I'm not going to tell you why they befriend her, but when she learns what they are, she also learns that she's half fairy herself and caught smack dab in the middle of a power struggle in the fairy court. The book's title doesn't refer to the Queen of England, but rather to the queen of that court—a rather miserable excuse for a sentient being.
(I've noticed these days that fairy queens seem to have taken the place of wicked stepparents as this sort of story is updated for a contemporary audience. I'm not sure why. Maybe it's a backlash against the young and the beautiful who reign from the covers of the weekly glossy “news” magazines and supermarket tabloids. But I digress....)
The title also wakes—for those old enough to remember—a resonance with the punk movement—though it calls up the hedonistic end of it as championed by the Sex Pistols, rather than the more socially and politically aware side which took its anthems from groups like the Clash.
Mike Carey (you might know him from his run on Hellblazer, or his current work on the terrific series Crossing Midnight) has turned in a powerful story. His fairies are the kind that explain why country folk used to do everything they could to avoid their attention—they're capricious, dark, self-centered, and dangerous beings. His characters aren't what you find in most fantasy books, either. But while not always likable, and often driven by baser designs than one might expect from heroes, they're still fascinating.

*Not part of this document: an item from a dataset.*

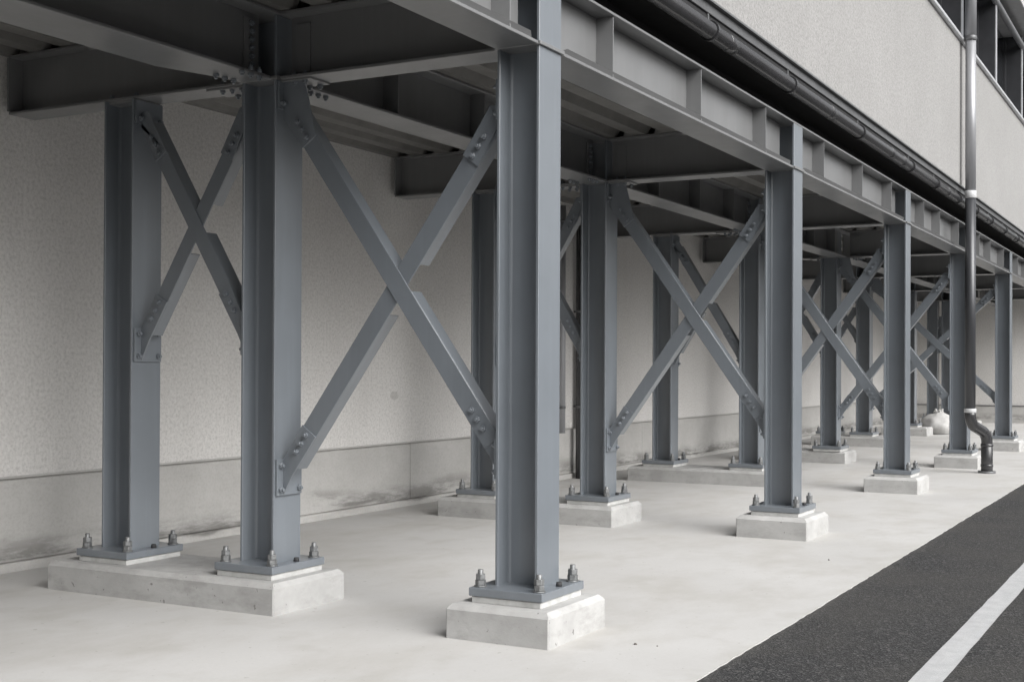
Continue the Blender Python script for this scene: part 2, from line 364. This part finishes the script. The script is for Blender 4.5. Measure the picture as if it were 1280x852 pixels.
FL = ['nearest and largest grey steel column, at the centre of the picture', 'second steel column of the front row beside the asphalt', 'third steel column of the front row', 'fourth front row steel column, half behind the downpipe', 'fifth and farthest front row steel column, right of the downpipe']
for i in range(5): column(FL[i], XR[i], 0, True, gf)
MPOS = [(XR[0], YM), (XR[1], YM - .01), (XR[2], YM), (XR[3] - .1, 1.84), (XR[4], 2.277 + .125), (XR[5], 2.47), (XR[6], 2.44)]
ML = ['steel column on the right end of the long left footing', 'second steel column of the middle row, just right of the nearest column', 'third steel column of the middle row, left of the second front column', 'fourth steel column of the middle row, right of the second front column', 'fifth steel column of the middle row, left of the third front column', 'steel column seen as a sliver right of the third front column', 'farthest dim steel column just left of the fourth front column']
for i, (x, y) in enumerate(MPOS): column(ML[i], x, y, True, gm, i < 4)
BPOS = [(XR[0], YB), (XR[1] - .02, YB), (XR[2], YB), (XR[3], YB), (XR[4], 3.02), (XR[6], 2.78)]
BL = ['leftmost steel column of the picture, nearest of the back row', 'second steel column of the back row, half behind the nearest column', 'third steel column of the back row, near the wall', 'fourth steel column of the back row, behind the second front column', 'fifth steel column of the back row, hidden behind a middle column', 'farthest back column with a white sack at its foot']
for i, (x, y) in enumerate(BPOS): column(BL[i], x, y, False, gb, i < 4)

# ------------------------------------------------------------------ beams and girders
bm = BM(); cyl(bm, (0, 0, 0), (0, 0, .016), .018, 6); cyl(bm, (0, 0, .014), (0, 0, .028), .010, 10); HBOLT = mesh('bolt', bm, STEEL, .001)
def bolt(parent, loc, direc):
    o = link('bolt', HBOLT, parent, loc); o.rotation_euler = Vector(direc).to_track_quat('Z', 'Y').to_euler(); return o
TF = .018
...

Do they come through in the end and do the right thing? I'll let you find out for yourselves.
John Bolton's a wonderful artist. What he lacks in storytelling flow (the almost cinematic movement from panel to panel in which some artists excel), he more than makes up for in the veracity and painterly merit of his individual panels. He's equally at ease depicting beautiful characters and the grotesque—which is lucky, since Carey gives him a good workout with both.